Tame expectations for increases in New Zealand consumer price increases could still be too high, and the Reserve Bank is reviewing the way it assesses non-tradable inflation, which has undershot its estimates.

The consumers price index rose at an annual pace of 1 percent in the September quarter, undershooting the Reserve Bank's forecast for a 1.3 percent pace, and the bank today trimmed back its expectations for inflation in the coming year, projecting a gradual rise to 2 percent in late 2016.

Reserve Bank research suggests tradables inflation, which accounts for those goods and service that compete with imported rivals, has tracked historical relationships with a strong exchange rate and falling global oil and food prices keeping a lid on that sector, it said in today's December monetary policy statement. What has been problematic is that non-tradables inflation, which doesn't compete with international goods and services, has been lower than expected.

As a result, the Reserve Bank is reviewing the indicators and models it uses to predict the output gap, and is also looking at the dynamic between inflation expectations and pricing behaviour. The risk is that some inflation expectations aren't being captured and that CPI and output gap estimates may be too high, and work into the "unusually low" pace is continuing, the bank said.

"Non-tradables inflation is expected to remain weak and increase only gradually over the projection," the bank said. "Recent unexplained weakness when compared with capacity pressures and inflation expectations is assumed to dissipate only gradually."

Companies have wound back their inflation expectations, based on the Reserve Bank's survey of expectations released on Nov. 25. Firms see the consumers price index rising an annual 1.59 percent in the year ahead, down from the 1.96 percent pace they predicted three months ago. Two-year inflation expectations fell to 2.06 percent from 2.23 percent.

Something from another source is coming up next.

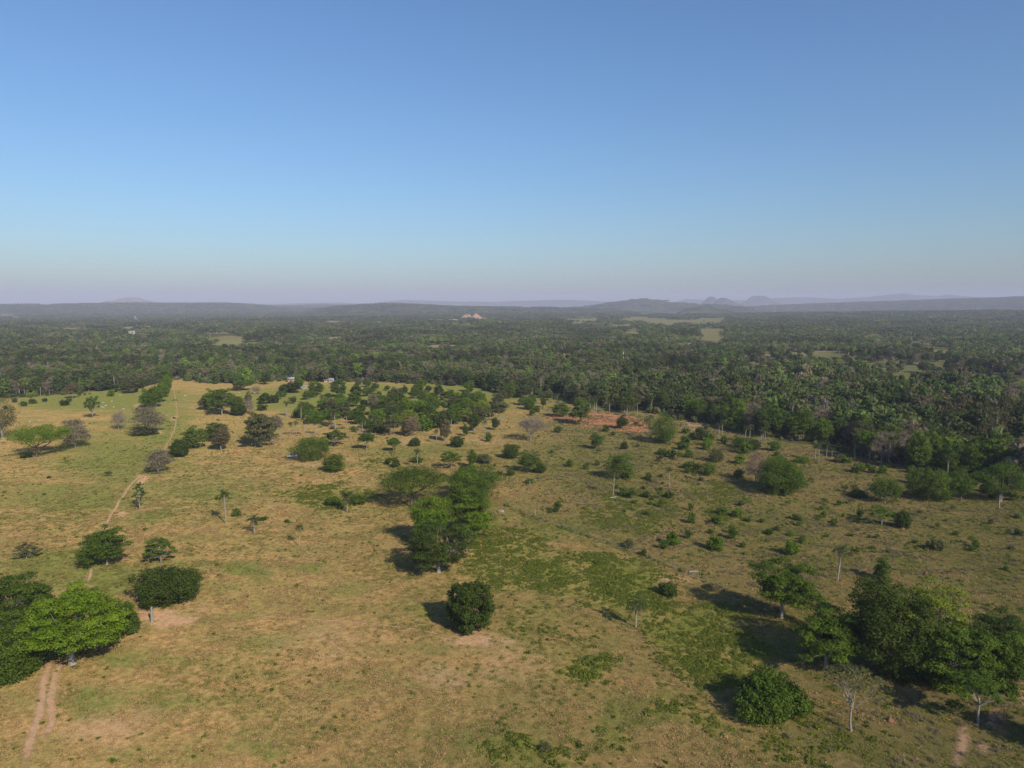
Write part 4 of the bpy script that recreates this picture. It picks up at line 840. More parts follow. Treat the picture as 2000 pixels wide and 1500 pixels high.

Non-tradables inflation slowed to an annual pace of 2.5 percent in the September quarter from 3 percent in the March period.

Excess labour supply is also acting as a weight on inflation, though jobs growth in the coming years is expected to eventually feed through to wage increases and push up consumer prices.

The bank is able to look through some of the shocks to tradables inflation that are coming from the strong currency and slumping oil prices, both of which it sees as risks to its short-term outlook for headline CPI.

It also anticipates slower house price inflation to persist as higher interest rates and restrictions on low-equity home lending continue to drag on the property market.